Every foundational excuse has the same structure beneath its unique content.

It locates the cause of the man's current reality outside the man. In his history — the childhood that shaped him, the father who failed him, the wound that installed the pattern. In his circumstances—the relationship that constrains him, the financial reality that limits him, the environment that makes genuine change impractical right now. In his timing—not yet ready, not yet resourced, not yet in the right conditions for the work to actually take hold.

The content is always specific. The structure is always the same: something external is responsible for the internal reality, and until that external thing changes, the internal thing cannot.

This is the lie.

Not because history is irrelevant. Not because circumstances carry no weight. But because the story that converts genuine obstacles into permanent explanations — that takes what was once a real constraint and installs it as a foundational identity — that story is no longer describing reality. It is constructing it. Every time it is told, internally or externally, it rebuilds the architecture of limitation and calls it honesty.

The man living inside this story is not being realistic. He is being loyal to an excuse that has outlived whatever truth it once contained.

The Permission Slip

Name it directly: the foundational excuse is a permission slip.

Permission to delay the work until conditions improve. Permission to betray what is true in favour of what is comfortable. Permission to remain in the familiar incoherence of a life organised around the story rather than face the unfamiliar discomfort of a life rebuilt without it.

The permission slip feels like self-awareness. It sounds like honesty. The man who carries it has usually developed a sophisticated relationship with it — he can articulate the wound with precision, trace the pattern to its origin, and demonstrate genuine insight into why he is the way he is.

And he is still the way he is.

Because insight without structural change is not transformation. It is the most refined version of the same permission slip — now with psychological vocabulary and a more compelling narrative. The excuse has been upgraded. The incoherence has not changed.

Bury It

The invitation is not to refine the excuse. Not to develop a more accurate version of it. Not to understand it more deeply or hold it with more compassion or integrate it into a more nuanced story about why change has been difficult.

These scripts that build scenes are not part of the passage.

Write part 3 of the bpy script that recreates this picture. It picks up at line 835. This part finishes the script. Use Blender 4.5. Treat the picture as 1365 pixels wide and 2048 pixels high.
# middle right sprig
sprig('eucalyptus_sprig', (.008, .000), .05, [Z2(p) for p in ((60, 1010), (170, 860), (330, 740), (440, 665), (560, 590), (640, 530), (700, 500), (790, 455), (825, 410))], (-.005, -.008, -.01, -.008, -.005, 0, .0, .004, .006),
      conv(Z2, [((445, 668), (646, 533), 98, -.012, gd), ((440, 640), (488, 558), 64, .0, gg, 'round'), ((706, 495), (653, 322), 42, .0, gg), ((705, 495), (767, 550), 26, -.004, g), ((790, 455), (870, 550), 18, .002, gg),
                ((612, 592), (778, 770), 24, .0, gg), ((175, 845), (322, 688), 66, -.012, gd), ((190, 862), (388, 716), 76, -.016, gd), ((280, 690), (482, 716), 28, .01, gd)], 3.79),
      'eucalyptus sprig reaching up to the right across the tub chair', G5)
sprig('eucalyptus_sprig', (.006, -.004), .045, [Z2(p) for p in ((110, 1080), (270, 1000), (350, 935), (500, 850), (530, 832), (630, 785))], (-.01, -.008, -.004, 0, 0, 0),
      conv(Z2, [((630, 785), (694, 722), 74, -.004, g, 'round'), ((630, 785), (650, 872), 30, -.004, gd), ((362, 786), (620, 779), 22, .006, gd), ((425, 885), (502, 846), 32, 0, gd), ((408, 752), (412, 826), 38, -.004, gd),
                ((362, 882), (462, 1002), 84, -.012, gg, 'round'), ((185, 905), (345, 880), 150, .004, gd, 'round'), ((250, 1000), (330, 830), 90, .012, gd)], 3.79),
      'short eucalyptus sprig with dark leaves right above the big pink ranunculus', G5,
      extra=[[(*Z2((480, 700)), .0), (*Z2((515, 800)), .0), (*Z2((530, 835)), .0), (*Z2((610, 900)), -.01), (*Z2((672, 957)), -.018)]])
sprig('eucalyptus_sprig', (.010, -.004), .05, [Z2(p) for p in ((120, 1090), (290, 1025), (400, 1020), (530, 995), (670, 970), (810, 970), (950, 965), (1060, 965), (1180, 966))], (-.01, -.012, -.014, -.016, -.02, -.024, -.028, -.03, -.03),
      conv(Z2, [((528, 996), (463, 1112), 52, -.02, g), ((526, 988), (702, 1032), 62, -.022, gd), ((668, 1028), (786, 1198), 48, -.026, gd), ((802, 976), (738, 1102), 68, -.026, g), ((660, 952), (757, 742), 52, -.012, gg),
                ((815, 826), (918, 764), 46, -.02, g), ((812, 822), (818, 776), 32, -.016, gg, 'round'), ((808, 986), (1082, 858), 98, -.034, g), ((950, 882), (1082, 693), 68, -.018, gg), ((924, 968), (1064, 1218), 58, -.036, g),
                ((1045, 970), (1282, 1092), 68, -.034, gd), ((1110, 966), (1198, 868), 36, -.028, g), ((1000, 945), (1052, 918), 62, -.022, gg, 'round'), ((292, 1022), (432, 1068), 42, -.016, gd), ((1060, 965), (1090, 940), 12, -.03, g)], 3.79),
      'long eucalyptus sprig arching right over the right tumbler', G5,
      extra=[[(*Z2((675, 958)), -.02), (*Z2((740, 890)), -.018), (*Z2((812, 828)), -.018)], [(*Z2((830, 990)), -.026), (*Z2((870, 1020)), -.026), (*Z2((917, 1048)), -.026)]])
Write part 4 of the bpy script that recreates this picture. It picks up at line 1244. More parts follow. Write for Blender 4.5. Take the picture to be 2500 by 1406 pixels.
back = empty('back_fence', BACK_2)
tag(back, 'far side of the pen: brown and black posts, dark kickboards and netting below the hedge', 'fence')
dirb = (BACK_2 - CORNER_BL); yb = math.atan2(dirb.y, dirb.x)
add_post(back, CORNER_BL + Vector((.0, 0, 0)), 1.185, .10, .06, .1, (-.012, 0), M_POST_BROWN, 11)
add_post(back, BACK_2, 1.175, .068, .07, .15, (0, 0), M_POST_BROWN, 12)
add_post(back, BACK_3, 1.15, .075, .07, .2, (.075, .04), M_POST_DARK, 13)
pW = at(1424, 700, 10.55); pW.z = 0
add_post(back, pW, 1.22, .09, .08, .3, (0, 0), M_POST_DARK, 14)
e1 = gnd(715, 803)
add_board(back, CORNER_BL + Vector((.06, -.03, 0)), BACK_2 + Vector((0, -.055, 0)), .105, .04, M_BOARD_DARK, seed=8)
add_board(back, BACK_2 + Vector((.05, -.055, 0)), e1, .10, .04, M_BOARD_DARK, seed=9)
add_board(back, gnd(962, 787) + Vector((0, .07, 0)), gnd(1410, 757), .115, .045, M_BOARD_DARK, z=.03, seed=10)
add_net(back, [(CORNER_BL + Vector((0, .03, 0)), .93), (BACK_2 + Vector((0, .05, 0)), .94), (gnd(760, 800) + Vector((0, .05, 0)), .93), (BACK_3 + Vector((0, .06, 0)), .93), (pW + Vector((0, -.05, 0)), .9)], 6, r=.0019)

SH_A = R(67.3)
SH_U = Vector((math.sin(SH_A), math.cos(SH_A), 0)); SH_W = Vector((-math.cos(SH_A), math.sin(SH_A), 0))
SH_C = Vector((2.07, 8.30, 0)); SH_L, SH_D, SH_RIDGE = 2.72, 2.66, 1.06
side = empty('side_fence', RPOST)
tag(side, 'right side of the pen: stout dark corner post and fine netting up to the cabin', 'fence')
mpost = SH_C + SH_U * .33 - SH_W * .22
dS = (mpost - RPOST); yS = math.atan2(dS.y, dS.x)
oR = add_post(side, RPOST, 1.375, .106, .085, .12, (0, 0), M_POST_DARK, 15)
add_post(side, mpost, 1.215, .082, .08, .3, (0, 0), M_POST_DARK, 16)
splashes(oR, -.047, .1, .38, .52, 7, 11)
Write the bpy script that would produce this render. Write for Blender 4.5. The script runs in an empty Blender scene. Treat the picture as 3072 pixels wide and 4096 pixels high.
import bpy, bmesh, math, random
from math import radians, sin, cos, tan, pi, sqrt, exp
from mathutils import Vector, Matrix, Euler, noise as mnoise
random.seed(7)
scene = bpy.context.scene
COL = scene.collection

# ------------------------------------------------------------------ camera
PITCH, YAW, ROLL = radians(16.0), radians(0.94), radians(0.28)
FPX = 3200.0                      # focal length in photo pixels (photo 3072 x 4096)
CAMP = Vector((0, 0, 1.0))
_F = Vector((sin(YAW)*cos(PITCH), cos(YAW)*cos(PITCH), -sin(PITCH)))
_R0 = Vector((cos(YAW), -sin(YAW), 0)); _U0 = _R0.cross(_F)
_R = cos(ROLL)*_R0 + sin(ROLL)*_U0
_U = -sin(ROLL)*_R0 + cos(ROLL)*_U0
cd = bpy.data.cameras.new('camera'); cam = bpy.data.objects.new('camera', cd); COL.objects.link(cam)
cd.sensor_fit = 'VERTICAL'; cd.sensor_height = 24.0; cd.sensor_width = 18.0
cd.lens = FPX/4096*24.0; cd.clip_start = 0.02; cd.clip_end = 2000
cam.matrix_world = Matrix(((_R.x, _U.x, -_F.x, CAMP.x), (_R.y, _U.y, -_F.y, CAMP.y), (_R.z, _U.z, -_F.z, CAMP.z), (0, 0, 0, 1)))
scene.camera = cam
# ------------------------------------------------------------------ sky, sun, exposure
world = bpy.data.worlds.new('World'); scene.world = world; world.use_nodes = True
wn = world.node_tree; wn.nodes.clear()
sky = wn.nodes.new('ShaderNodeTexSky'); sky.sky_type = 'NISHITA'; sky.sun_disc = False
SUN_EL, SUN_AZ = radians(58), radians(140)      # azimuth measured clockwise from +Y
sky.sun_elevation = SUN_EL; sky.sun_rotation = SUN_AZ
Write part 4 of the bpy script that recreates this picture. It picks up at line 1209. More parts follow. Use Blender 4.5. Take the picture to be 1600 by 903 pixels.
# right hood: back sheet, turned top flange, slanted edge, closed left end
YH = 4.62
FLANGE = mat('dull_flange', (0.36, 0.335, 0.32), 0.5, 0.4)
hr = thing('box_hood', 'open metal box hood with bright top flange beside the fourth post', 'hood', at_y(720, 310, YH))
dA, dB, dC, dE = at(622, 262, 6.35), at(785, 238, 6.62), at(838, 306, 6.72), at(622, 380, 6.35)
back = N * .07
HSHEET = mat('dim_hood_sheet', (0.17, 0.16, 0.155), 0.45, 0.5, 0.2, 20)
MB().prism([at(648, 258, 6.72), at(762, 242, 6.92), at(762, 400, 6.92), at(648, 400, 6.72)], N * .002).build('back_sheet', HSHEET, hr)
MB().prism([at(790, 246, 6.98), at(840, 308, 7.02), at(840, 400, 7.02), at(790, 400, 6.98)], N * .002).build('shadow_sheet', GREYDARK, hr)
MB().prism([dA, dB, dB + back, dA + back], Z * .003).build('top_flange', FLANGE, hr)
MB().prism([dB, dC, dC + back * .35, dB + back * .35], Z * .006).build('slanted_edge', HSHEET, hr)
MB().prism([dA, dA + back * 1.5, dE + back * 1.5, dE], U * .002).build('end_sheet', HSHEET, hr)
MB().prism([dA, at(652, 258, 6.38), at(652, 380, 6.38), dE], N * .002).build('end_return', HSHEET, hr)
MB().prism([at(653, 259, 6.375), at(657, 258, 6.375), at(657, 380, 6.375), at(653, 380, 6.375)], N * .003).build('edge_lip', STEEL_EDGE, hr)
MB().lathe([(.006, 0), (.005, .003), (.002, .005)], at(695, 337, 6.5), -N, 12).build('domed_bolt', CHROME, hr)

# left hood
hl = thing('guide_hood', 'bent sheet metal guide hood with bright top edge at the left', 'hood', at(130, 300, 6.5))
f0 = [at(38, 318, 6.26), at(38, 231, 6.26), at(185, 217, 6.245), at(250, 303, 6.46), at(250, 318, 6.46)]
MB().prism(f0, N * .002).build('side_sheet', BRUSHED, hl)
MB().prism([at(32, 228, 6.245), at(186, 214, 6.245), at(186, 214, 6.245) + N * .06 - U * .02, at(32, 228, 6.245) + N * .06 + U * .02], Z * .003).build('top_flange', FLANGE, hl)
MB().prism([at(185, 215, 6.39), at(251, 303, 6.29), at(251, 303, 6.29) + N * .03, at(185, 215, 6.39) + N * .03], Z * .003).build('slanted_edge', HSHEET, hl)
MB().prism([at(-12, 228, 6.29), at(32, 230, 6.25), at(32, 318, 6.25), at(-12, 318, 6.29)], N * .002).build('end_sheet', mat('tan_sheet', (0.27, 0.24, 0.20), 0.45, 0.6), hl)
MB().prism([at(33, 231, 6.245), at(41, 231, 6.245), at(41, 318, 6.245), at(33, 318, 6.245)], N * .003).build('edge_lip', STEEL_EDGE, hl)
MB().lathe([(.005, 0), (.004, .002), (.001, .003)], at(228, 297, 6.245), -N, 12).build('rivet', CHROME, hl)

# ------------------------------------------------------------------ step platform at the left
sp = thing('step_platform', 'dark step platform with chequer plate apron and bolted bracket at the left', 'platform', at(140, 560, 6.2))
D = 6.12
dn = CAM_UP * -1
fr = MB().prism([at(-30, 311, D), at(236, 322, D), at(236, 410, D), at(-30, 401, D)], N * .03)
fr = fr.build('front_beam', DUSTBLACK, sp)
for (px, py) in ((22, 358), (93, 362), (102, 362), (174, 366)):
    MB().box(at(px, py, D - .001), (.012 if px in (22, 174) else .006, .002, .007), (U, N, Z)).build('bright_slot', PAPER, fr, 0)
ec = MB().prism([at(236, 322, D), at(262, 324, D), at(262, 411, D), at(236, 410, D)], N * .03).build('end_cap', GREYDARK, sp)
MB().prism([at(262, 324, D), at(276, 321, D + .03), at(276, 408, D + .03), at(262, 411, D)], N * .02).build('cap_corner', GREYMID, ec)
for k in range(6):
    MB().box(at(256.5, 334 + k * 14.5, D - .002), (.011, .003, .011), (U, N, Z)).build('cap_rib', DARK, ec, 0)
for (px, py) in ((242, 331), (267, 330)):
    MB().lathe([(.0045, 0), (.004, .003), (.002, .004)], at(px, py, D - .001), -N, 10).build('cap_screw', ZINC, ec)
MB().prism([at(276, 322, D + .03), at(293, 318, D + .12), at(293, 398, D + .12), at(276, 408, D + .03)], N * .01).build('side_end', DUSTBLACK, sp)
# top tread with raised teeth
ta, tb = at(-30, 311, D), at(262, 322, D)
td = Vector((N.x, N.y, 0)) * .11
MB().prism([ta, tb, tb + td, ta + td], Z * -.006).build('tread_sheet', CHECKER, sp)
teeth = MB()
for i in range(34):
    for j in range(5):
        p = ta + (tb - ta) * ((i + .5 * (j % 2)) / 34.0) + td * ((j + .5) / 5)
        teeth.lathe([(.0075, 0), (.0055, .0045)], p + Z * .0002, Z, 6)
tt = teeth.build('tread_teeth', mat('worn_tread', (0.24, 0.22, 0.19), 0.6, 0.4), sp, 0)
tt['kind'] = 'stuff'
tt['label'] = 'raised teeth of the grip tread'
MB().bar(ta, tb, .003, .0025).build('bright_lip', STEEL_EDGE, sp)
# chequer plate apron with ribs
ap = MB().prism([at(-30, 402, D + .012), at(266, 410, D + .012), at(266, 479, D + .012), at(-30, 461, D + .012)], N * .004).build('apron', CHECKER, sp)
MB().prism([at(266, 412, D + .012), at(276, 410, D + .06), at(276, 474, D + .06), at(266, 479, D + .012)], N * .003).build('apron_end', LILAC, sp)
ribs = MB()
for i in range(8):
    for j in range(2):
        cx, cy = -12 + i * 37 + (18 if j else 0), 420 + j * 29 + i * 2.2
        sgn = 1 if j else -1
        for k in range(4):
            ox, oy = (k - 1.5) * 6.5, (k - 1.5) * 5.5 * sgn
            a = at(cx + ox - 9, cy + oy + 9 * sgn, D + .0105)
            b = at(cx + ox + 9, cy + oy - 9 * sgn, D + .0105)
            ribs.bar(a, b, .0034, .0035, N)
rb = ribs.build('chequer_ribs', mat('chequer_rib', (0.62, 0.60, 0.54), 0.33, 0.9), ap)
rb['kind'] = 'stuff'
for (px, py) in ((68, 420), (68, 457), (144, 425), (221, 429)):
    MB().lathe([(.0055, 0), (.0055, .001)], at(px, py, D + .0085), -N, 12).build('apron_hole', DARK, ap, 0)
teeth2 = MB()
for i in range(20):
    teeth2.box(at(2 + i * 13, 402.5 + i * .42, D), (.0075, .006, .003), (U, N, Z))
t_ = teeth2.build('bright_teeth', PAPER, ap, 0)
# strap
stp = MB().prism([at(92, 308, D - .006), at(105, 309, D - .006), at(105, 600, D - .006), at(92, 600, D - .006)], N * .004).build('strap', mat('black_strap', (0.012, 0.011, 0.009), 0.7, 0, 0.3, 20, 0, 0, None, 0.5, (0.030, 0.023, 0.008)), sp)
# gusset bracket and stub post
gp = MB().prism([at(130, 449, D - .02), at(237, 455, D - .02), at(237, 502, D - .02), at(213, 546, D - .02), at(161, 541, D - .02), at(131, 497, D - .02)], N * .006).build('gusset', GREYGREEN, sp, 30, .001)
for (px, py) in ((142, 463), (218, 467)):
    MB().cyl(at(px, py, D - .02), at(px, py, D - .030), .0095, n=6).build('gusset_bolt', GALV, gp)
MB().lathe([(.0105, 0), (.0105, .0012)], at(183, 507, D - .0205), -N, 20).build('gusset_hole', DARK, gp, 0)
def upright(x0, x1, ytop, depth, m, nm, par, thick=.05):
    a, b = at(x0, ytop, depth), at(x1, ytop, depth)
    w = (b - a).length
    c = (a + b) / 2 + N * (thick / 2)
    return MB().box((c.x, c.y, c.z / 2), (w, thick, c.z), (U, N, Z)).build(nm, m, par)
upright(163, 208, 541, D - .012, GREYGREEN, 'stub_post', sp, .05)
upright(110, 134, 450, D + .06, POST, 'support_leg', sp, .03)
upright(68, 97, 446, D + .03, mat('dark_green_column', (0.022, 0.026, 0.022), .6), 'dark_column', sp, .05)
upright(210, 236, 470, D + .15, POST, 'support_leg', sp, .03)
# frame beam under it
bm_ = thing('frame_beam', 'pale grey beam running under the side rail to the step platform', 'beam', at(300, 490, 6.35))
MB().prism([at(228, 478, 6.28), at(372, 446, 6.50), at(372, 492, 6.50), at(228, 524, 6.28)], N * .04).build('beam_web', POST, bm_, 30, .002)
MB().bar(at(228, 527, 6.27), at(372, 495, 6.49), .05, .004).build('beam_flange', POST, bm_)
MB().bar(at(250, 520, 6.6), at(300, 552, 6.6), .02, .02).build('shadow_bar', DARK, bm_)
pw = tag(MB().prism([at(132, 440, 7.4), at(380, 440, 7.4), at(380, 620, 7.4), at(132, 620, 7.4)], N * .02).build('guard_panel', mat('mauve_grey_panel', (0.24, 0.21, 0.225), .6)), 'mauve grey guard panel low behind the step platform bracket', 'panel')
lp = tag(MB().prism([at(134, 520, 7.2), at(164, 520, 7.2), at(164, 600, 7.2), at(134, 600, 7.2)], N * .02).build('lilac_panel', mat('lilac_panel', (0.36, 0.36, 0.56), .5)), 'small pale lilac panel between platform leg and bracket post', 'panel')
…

The invitation is radical.

Bury it.

Not with ceremony. Not with the dramatic gesture of a man performing his own liberation for an audience. In the quiet, unglamorous, entirely private moment where the story is recognised for what it is—a permission slip that has been cashed so many times it has become invisible—and the man simply stops presenting it.

Stops presenting it to others. Stops presenting it to himself.

The sovereign man does not need a better excuse. He does not need the story to be honoured before the work begins. He does not wait for the wound to be fully healed, the circumstances to be fully aligned, or the timing to be fully right.

He begins. Without the permission slip. Without the story. Without the foundational excuse that has made delay feel like wisdom and incoherence feel like circumstance.

The lie is buried here.

What begins now has no excuse beneath it.